To most who know me you wouldn't think I was the rebellious kind, because in most cases I am not at all rebellious, but I am also no angel. In fact, I am rebellious in a way that only I know I am rebelling, want an example? I will give you a few....
As a youth my mom was against watching TV during the day, we were either to be playing or doing something and if we couldn't find something to do she would give us something do to in the form of a chores, so now as an adult I tend to always have a TV on in my house, even if there is nothing on TV that I would like to watch there is still a TV on just because as an adult I can watch TV whenever I want.
Now, I will admit that now I am a quarter of a century old that I have learned something in my old age of wisdom, and that is the simple fact that having TVs on in every room of the house costs money, and since I don't feel the need to waste money just to assert my independence and power as an adult living in my own home I have started to curve this rebellion--not because my mom doesn't approve, but because I have learned better.
Another one of my little rebellions is that as a child my mom refused to let us eat a sandwich unless it was cut, how it was cut she didn't really care, it just had to be cut before we could eat it. I use to be so envious of those who could eat uncut sandwiches. I despised cut sandwiches so much that learned how to make my own sandwich I would and try to eat it so quickly that my mom couldn't insist on me cutting it. Even as an adult and mother I am very much against eating cut sandwiches, unless of course I am sharing it with someone, then I don't mind it being cut in half.

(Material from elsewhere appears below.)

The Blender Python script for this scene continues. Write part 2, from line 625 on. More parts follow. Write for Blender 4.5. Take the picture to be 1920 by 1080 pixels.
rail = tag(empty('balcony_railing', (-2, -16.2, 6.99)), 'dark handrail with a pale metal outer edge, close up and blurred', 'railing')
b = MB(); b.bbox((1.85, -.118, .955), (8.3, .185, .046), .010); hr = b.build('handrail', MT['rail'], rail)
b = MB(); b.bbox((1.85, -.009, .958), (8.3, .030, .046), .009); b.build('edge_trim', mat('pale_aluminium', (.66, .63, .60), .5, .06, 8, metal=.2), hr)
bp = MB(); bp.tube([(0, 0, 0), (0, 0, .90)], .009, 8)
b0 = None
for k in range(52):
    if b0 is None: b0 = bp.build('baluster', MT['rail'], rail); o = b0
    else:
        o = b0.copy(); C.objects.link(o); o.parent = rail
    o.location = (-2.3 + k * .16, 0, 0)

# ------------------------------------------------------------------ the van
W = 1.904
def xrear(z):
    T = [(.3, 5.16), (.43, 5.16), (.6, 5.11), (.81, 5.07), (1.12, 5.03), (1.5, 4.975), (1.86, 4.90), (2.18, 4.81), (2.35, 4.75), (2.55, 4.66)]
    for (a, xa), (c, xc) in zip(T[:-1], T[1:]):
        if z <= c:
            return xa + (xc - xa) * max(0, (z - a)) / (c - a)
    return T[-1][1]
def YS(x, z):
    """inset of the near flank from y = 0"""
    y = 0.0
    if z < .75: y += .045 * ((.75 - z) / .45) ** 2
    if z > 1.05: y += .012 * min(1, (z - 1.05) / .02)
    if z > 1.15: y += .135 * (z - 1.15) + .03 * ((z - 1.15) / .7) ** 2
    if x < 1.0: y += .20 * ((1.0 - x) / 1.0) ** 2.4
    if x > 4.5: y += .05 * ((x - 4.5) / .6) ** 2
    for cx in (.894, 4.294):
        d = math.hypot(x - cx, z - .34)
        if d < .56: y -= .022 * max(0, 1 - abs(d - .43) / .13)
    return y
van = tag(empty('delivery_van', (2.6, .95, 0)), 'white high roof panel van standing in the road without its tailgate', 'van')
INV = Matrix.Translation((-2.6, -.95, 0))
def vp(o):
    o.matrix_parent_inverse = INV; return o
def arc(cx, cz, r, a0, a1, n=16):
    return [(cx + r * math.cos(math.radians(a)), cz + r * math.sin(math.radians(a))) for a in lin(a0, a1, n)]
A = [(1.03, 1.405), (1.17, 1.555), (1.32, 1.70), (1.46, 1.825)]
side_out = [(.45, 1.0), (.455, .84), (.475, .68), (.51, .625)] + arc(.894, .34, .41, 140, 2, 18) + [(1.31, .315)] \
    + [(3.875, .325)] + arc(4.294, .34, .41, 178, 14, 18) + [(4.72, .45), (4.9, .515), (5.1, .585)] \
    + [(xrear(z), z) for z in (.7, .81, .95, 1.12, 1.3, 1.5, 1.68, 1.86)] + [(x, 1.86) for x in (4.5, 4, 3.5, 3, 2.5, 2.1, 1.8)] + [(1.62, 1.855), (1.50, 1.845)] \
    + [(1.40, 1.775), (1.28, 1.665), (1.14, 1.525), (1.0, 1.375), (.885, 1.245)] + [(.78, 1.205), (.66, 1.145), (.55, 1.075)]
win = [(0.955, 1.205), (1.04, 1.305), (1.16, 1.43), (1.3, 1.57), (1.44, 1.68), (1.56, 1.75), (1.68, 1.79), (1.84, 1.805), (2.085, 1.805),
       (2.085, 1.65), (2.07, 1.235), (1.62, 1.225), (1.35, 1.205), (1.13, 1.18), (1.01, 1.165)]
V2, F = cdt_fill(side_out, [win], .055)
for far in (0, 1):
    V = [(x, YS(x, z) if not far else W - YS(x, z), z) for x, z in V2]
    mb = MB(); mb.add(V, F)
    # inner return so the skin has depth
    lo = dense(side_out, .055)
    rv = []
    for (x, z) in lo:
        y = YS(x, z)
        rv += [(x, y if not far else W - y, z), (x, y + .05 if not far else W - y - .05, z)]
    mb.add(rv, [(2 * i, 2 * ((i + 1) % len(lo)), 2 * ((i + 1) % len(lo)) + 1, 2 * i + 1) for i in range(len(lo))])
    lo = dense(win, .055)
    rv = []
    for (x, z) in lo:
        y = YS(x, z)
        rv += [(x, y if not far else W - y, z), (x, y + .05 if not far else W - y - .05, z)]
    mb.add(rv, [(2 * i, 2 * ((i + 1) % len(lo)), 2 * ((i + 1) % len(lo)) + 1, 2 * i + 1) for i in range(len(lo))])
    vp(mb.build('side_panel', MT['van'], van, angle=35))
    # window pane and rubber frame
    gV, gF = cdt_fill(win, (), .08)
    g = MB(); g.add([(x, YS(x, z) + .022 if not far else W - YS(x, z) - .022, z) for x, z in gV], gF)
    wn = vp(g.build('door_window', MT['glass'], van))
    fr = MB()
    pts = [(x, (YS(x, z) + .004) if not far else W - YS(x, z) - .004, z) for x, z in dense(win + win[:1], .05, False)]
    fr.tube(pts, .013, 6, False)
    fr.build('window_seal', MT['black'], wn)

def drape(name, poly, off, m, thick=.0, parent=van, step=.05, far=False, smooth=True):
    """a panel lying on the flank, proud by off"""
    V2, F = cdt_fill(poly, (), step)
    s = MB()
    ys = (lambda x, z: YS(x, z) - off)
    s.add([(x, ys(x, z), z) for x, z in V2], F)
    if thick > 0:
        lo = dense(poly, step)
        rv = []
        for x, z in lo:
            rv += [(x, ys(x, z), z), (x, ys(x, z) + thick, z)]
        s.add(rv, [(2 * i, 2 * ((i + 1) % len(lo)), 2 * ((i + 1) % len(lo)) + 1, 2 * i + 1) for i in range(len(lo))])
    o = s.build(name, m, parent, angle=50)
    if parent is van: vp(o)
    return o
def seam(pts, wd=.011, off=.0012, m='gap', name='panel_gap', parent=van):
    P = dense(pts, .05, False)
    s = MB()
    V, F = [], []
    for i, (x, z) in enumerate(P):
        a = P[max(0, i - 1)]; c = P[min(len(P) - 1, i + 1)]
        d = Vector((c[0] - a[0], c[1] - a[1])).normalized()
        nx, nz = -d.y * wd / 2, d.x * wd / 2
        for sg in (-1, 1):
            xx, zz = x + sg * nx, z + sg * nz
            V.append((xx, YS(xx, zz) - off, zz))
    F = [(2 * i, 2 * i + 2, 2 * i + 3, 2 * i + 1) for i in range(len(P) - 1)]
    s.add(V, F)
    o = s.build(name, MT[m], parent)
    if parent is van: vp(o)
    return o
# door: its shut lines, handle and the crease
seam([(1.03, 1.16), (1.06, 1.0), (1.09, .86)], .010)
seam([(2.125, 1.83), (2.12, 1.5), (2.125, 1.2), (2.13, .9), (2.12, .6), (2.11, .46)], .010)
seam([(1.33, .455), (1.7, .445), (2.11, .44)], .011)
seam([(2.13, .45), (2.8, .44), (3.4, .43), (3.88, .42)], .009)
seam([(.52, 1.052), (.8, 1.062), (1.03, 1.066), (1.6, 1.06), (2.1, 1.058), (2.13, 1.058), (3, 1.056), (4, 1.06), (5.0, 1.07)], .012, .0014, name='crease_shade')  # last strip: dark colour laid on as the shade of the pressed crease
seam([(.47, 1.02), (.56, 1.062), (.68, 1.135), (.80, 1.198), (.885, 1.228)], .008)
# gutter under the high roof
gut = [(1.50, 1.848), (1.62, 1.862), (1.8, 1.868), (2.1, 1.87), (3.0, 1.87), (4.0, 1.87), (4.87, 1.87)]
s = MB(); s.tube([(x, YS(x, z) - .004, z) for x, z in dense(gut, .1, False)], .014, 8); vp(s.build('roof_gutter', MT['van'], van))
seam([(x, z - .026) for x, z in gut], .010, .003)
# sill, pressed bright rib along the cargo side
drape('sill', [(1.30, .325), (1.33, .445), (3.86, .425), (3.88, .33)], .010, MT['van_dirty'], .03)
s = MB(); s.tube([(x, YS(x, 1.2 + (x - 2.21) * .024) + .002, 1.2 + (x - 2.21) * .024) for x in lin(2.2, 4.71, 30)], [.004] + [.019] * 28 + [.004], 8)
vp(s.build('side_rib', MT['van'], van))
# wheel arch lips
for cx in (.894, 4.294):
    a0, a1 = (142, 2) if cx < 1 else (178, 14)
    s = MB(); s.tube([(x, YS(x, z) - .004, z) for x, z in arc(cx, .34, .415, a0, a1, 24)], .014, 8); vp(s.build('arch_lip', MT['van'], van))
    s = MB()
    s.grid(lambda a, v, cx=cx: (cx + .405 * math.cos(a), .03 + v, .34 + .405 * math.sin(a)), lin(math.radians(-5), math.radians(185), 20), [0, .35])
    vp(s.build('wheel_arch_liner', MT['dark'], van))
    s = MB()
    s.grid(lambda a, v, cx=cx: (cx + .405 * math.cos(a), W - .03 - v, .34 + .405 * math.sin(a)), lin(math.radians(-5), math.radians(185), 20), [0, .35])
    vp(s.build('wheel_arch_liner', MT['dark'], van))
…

Now, as much as I hate eating cut sandwiches, I have noticed that my son is now envious of cut sandwiches and requests that I cut his sandwich, he even is specific about how he wants it cut--and I find it rather odd that every time I cut his sandwiches I cringe just a little remembering just how much I hated to have my sandwiches cut as a youth.
Now, Why such a random topic to discuss today? Because I just got done cooking Ramen noodles for the kids which brings up another one of my rebellions--not breaking my noodles up! I alway thought it was such an insult when my mom broke my noodles up before cooking them and would always beg her not to, she insisted though and my begging and pleading went unrewarded. I think I despise broken ramen noodles and spaghetti noodles just as much as I despise my sandwiches being cut. I don't break up noodles, which has become a huge issue at our house because John (my loving but not so understanding about my weird little obsessions) insists that the noodles need to be broken because it is too hard for the kids to eat unless they are and it is easier to break them uncooked then to cut them up after cooking.
Well, just like all my other rebellious tendencies I have today I broke up the ramen noodles before cooking them for the kids to eat--I don't know whether to be depressed that I have reformed under pressure or to be thankful for my wisdom and sensibility in my 'old age'
I know, many of you don't know me personally so this probably makes no sense to you, but as a youth I swore I would never do these things out of principle, and yet slowly I have bent my rules and changed them, and it wasn't until I broke up the ramen noodles in the pan today that I realized what me breaking the ramen noodles symbolized something much bigger than simply a child friendly lunch, what exactly it symbolizes I do not know just yet, but I think it means I am growing up...what do you think?
Do you have any ways you rebelled?
I must admit, I do a few other things as simple rebellions, like eat cake and ice cream for breakfast, decorate the christmas Tree in November (my mom always insisted on waiting till closer to christmas, once we were decorating it Christmas Eve), I let my dogs on the furniture and even allow them to sleep with us (not that I want them to anymore, it just kind of worked out that way) as well as a few other things, like eating dessert before dinner and silly little things like that, but those I think I will always do, I guess only time will tell though, but that is why I posted the pics I chose, they are proof I have a rebellious side, though it is one I seldom show.